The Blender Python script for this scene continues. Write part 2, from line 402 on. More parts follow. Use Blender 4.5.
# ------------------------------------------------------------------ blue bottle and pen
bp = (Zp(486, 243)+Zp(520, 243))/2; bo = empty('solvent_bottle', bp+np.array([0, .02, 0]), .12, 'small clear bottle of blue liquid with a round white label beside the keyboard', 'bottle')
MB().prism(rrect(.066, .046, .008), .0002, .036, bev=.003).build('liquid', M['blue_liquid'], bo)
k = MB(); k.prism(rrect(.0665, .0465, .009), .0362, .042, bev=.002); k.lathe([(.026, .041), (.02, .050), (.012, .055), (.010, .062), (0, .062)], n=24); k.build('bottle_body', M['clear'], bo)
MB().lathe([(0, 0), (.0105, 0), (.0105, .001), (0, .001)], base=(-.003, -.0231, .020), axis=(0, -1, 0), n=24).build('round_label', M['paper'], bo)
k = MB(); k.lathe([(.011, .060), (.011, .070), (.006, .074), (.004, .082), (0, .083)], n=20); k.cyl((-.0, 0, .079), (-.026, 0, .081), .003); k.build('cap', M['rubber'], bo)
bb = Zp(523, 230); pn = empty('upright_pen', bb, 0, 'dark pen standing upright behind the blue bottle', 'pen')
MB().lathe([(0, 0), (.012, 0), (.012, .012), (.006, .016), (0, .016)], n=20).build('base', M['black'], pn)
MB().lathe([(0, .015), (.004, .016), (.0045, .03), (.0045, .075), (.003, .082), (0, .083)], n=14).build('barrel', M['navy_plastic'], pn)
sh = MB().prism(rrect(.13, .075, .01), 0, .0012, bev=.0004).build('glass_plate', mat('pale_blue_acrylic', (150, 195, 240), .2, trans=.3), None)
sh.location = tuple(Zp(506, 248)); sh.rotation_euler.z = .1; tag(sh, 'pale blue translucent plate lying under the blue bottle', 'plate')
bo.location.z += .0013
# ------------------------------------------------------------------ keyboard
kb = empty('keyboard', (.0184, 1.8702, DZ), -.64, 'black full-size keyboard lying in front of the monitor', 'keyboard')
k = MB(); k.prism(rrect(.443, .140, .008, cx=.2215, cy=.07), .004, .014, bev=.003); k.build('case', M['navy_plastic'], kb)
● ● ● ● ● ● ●
Every line of the data above should be reproduced word for word.

The Blender Python script for this scene continues. Write part 2, from line 402 on. More parts follow. Use Blender 4.5.
# ------------------------------------------------------------------ blue bottle and pen
bp = (Zp(486, 243)+Zp(520, 243))/2; bo = empty('solvent_bottle', bp+np.array([0, .02, 0]), .12, 'small clear bottle of blue liquid with a round white label beside the keyboard', 'bottle')
MB().prism(rrect(.066, .046, .008), .0002, .036, bev=.003).build('liquid', M['blue_liquid'], bo)
k = MB(); k.prism(rrect(.0665, .0465, .009), .0362, .042, bev=.002); k.lathe([(.026, .041), (.02, .050), (.012, .055), (.010, .062), (0, .062)], n=24); k.build('bottle_body', M['clear'], bo)
MB().lathe([(0, 0), (.0105, 0), (.0105, .001), (0, .001)], base=(-.003, -.0231, .020), axis=(0, -1, 0), n=24).build('round_label', M['paper'], bo)
k = MB(); k.lathe([(.011, .060), (.011, .070), (.006, .074), (.004, .082), (0, .083)], n=20); k.cyl((-.0, 0, .079), (-.026, 0, .081), .003); k.build('cap', M['rubber'], bo)
bb = Zp(523, 230); pn = empty('upright_pen', bb, 0, 'dark pen standing upright behind the blue bottle', 'pen')
MB().lathe([(0, 0), (.012, 0), (.012, .012), (.006, .016), (0, .016)], n=20).build('base', M['black'], pn)
MB().lathe([(0, .015), (.004, .016), (.0045, .03), (.0045, .075), (.003, .082), (0, .083)], n=14).build('barrel', M['navy_plastic'], pn)
sh = MB().prism(rrect(.13, .075, .01), 0, .0012, bev=.0004).build('glass_plate', mat('pale_blue_acrylic', (150, 195, 240), .2, trans=.3), None)
sh.location = tuple(Zp(506, 248)); sh.rotation_euler.z = .1; tag(sh, 'pale blue translucent plate lying under the blue bottle', 'plate')
bo.location.z += .0013
# ------------------------------------------------------------------ keyboard
kb = empty('keyboard', (.0184, 1.8702, DZ), -.64, 'black full-size keyboard lying in front of the monitor', 'keyboard')
k = MB(); k.prism(rrect(.443, .140, .008, cx=.2215, cy=.07), .004, .014, bev=.003); k.build('case', M['navy_plastic'], kb)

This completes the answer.